Sunday, December 02, 2007

"Colonialism = Genocide"

Somebody youtubed Ward Churchill's speech on "Holocaust Denial as Academic Orthodoxy" from his Canadian visit last month. It's in 14 parts and well over two hours, but as usual the Q & A at the end (part ten on) has the best examples of Wardismo. But nothing new as far as I could tell, maybe a little more emphasis on Indian residential schools (since he's in Canada and all).

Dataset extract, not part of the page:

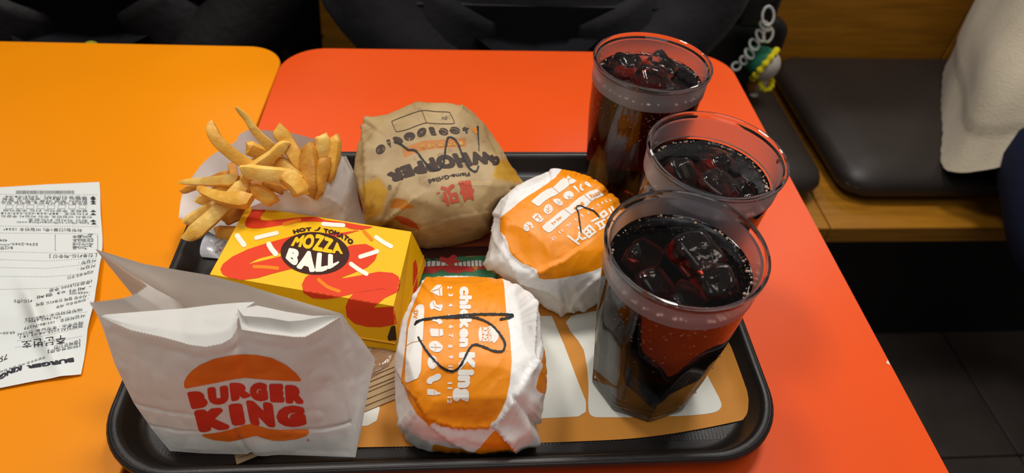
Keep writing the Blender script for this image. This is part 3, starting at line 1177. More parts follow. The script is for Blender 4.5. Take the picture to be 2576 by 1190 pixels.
lay('orange_caption', [put_text('피시', z6([(595, 665), (468, 765)]), z6([(615, 690), (495, 785)]), 0.03, 0.05),
                       put_text('통새우', z6([(900, 470), (760, 560)]), z6([(920, 505), (780, 590)]), 0.03, 0.05),
                       put_text('오리지널', z6([(1120, 330), (985, 385)]), z6([(1140, 375), (1010, 420)]), 0.02, 0.05),
                       put_text('DV', z6([(770, 150), (705, 185)]), z6([(755, 130), (690, 165)]), 0.03, 0.05)], bv, m_wo, body, 0.00045)
sc = cr(z6([(875, 880), (862, 800), (850, 700), (830, 600), (806, 565), (825, 535), (870, 530), (930, 555), (1000, 580), (1050, 600), (1090, 640), (1122, 690)]), 5)
lay('marker_scribble', [line_mesh(sc, 3.6, 1.2, 0.6)], bv, m_scrib, body, 0.0005, 'black crayon scribble')

# ---- flame-grilled burger at the back, kraft paper
zw = zm(860, 230, 2.7667)
zq = zm(930, 270, 4.576)
sil = [(919, 296), (945, 291), (980, 285), (1020, 268), (1045, 258), (1065, 256), (1110, 258), (1165, 262), (1195, 285), (1225, 318), (1255, 362), (1280, 400), (1305, 432), (1318, 455), (1319, 470), (1300, 482), (1270, 510), (1245, 545), (1235, 580), (1205, 602), (1150, 616), (1110, 623),
       (1080, 626), (1050, 622), (1015, 605), (960, 585), (925, 590), (920, 560), (905, 500), (888, 440), (892, 400), (905, 340)]
cre = [(zw([(345, 850), (420, 800), (510, 735)]), 0.0030, 18, 1), (zw([(380, 690), (330, 790), (270, 900)]), 0.0026, 24, 1), (zw([(165, 185), (145, 260), (160, 600), (180, 900)]), 0.0024, 26, -1),
       (zw([(800, 640), (1140, 650), (1170, 690), (1220, 675)]), 0.0028, 22, 1), (zw([(555, 75), (560, 200), (590, 220)]), 0.0012, 30, 1), (zw([(520, 960), (760, 880), (1020, 830)]), 0.0014, 40, 1)]
V, F, fr, px = wrapped((-0.0215, 0.3940, 0.0480), 0.0, -0.32, (0.064, 0.056, 0.038), 4.4, 3.4, sil, 37, TZ + 0.0012, creases=cre, fd=0.09)
whop = empty('wrapped_burger', (-0.0215, 0.394, TZ), 'large burger in greasy brown kraft paper at the back of the tray', 'burger', 'paper-wrapped burgers')
m_kraft = ink_mat('kraft_wrap', [('ink_yellow', rgb(196, 148, 50), 5.0), ('ink_orange', rgb(190, 118, 38), 1.2), ('ink_red', rgb(176, 72, 36), 1.2)], rgb(186, 158, 112), 0.5, 0.35,
                  grease=[(34, 0.50, 0.66, (0.66, 0.60, 0.52, 1), 0.7), (95, 0.60, 0.68, (0.62, 0.54, 0.44, 1), 0.6), (13, 0.42, 0.62, (0.78, 0.72, 0.62, 1), 0.7)], base_var=(24, rgb(170, 142, 98)))
body = mk('wrapper', V, F, m_kraft, whop)
set_attr(body, 'ink_yellow', field(px, fr, [zw([(160, 640), (260, 600), (330, 700), (280, 850), (150, 900), (80, 760)]), zw([(1090, 480), (1150, 470), (1260, 610), (1220, 640), (1150, 625), (1040, 600)])], 40))
set_attr(body, 'ink_orange', field(px, fr, [zw([(345, 770), (370, 740), (440, 755), (500, 790), (515, 808), (420, 812), (335, 812)]), zw([(420, 395), (560, 345), (700, 335), (862, 322), (868, 385), (720, 395), (600, 405), (500, 435), (430, 465)])]))
set_attr(body, 'ink_red', field(px, fr, [zw([(345, 850), (420, 865), (480, 890), (520, 920), (545, 962), (480, 945), (420, 920)]), zw([(1195, 540), (1215, 555), (1205, 565)])]))
bv = bvh_of(body)
m_bro = ink('brown_print', rgb(64, 46, 36))
prints = [put_text('WHOPPER', zq([(1400, 515), (1250, 508), (1060, 520), (880, 540), (700, 578), (500, 635), (330, 690), (195, 768)]), zq([(1482, 655), (1250, 660), (1090, 695), (900, 705), (740, 745), (560, 775), (400, 820), (250, 890)]), 0.085, 0.03, True, 0.0)]
swash = cr(zq([(1405, 565), (1430, 590), (1460, 580), (1478, 610), (1465, 645), (1430, 650)]), 4)
prints.append(line_mesh(swash, 8, 1.3))
prints.append(put_text('Flame-Grilled', zq([(1148, 745), (900, 775), (668, 832)]), zq([(1158, 790), (900, 825), (690, 885)]), 0.03, 0.04))
# order box, thin outline
ob = cr(zq([(270, 155), (420, 95), (600, 38), (750, 48), (900, 55), (930, 75), (970, 160), (968, 185), (900, 190), (760, 188), (650, 180), (560, 205), (430, 255), (320, 280), (298, 265), (258, 175)]), 5, True)
prints.append(line_mesh(np.r_[ob, ob[:1]], 1.6, 0.9))
prints.append(line_mesh(zq([(600, 38), (655, 180)]), 1.4, 0.9))
prints.append(put_text('DV', zq([(893, 108), (825, 106)]), zq([(890, 142), (828, 140)]), 0.02, 0.05))
q6 = lambda p, sm=3, ln=(): poly_mesh(zq(p), 1.2, sm, lines=[(zq(q), wdt) for q, wdt in ln])
prints += [poly_mesh(ell(930 + 125 / 4.576, 270 + 483 / 4.576, 13.5, 10.5, -45), 1.1, lines=[(ell(930 + 130 / 4.576, 270 + 485 / 4.576, 8.6, 6.6, -45, 24), 1.3), (ell(930 + 132 / 4.576, 270 + 486 / 4.576, 4.6, 3.4, -45, 16), 1.2)]),
           q6([(190, 380), (230, 365), (243, 420), (240, 440), (250, 455), (235, 462), (225, 440), (205, 425)], 0, [([(205, 395), (230, 410)], 1.6), ([(205, 412), (225, 390)], 1.6)]),
           q6([(265, 350), (300, 338), (350, 350), (382, 380), (375, 410), (340, 405), (310, 385), (280, 382)]),
           poly_mesh(ell(930 + 458 / 4.576, 270 + 335 / 4.576, 14.5, 10.5, -10), 1.1, lines=[(zq([(455, 385), (460, 340)]), 1.6), (zq([(425, 350), (458, 372), (495, 345)]), 1.6)]),
           q6([(545, 295), (565, 255), (610, 235), (645, 245), (652, 280), (630, 320), (590, 338), (555, 330)], 3, [([(560, 325), (635, 250)], 1.5), ([(585, 270), (600, 290), (630, 290)], 1.3)]),
           q6([(675, 235), (705, 222), (745, 235), (755, 280), (775, 318), (740, 325), (705, 318), (690, 280)], 0, [([(685, 245), (745, 240)], 1.3), ([(700, 305), (765, 300)], 1.6)]),
           poly_mesh(ell(930 + 850 / 4.576, 270 + 280 / 4.576, 12.5, 9, 15), 1.1, lines=[(zq([(795, 262), (840, 250), (905, 290)]), 1.8), (zq([(840, 290), (850, 315)]), 1.4), (zq([(860, 285), (872, 308)]), 1.4)]),
           poly_mesh(ell(930 + 980 / 4.576, 270 + 266 / 4.576, 13.5, 9, 10), 1.1, lines=[(zq([(922, 250), (980, 238), (1040, 278)]), 1.8), (zq([(965, 275), (975, 300)]), 1.4), (zq([(990, 270), (1002, 295)]), 1.4)]),
           q6([(1068, 240), (1105, 222), (1110, 240), (1150, 235), (1125, 265), (1130, 295), (1105, 300), (1100, 270), (1072, 270)], 2)]
prints += [line_mesh(ell(930 + 231 / 4.576, 270 + 920 / 4.576, 4.2, 5.4, 0, 20), 1.2, 0.8), put_text('R', zq([(240, 908), (222, 908)]), zq([(240, 930), (222, 930)]), 0.02, 0.06)]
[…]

The D-blog did look for info on the lost silent film Churchill mentions (in part 11, I think), The Indian Wars Refought (1914; Churchill says 1904), which Ward claims shows Indian women throwing their babies at U.S. cavalry during the Wounded Knee Massacre (and thus provoking them to open fire). He also mentions the film in Fantasies of the Master Race, but pretty much all I could find elsewhere were this short paragraph and a somewhat more detailed account from War and American Popular Culture: A Historical Encyclopedia:
Thousands of silent films have disappeared since they were first shown in the early decades of the twentieth century, but few were more important than Buffalo Bill Cody's The Last Indian Battles, or from the Warpath to the Peace Pipe (also known by such titles as The Indian Wars Refought, The Wars for Civilization in America, Buffalo Bill's Indian Wars, and The Adventures of Buffalo Bill). In September 1913, Fred Bonfils and Henry Tammen, owners of the Denver Post, in tandem with Chicago's Essanay Company, founded a new production firm to make a film that would chronicle the Indian wars in the trans-Missippi frontier after the Civil War. The elder Cody, who was less than four years from his death, was supposedly paid $50,000 to star in the picture. Thanks to his participation, the army sent three troops of U.S. cavalry, uniforms and materiel to South Dakota's Pine Ridge Reservation to recreate various events, including the battles of Summit Springs (1869) Warbonnet Creek (1876) and Wounded Knee (1890). According to many Sioux residents of the reservation who appeared in the picture, the screenplay, by General Charles King, was well-researched and the depiction of the battles between white and Native Americans were reasonably accurate. Lieutenant General Nelson Miles, who served as technical advisor, insisted on shooting the action on the actual battlefields. Consequently, the reenactment of Wounded Knee took place exactly where, 23 years earlier, he and the U.S. Army had massacred hundreds of Sioux men, women and children. . . .
Read the whole thing, but, sadly, there's no mention of baby-throwing. Annie Proulx also wrote a short story in which her characters find the missing film. It's collected in her Bad Dirt and is called, amazingly, "The Indian Wars Refought."

(via Horrible Hilda over at PB)

Update: Funny how Wart has quit bringing greetings from "the elders of the Keetoowah Band of Cherokee," but added greetings "from the South" to make up for it.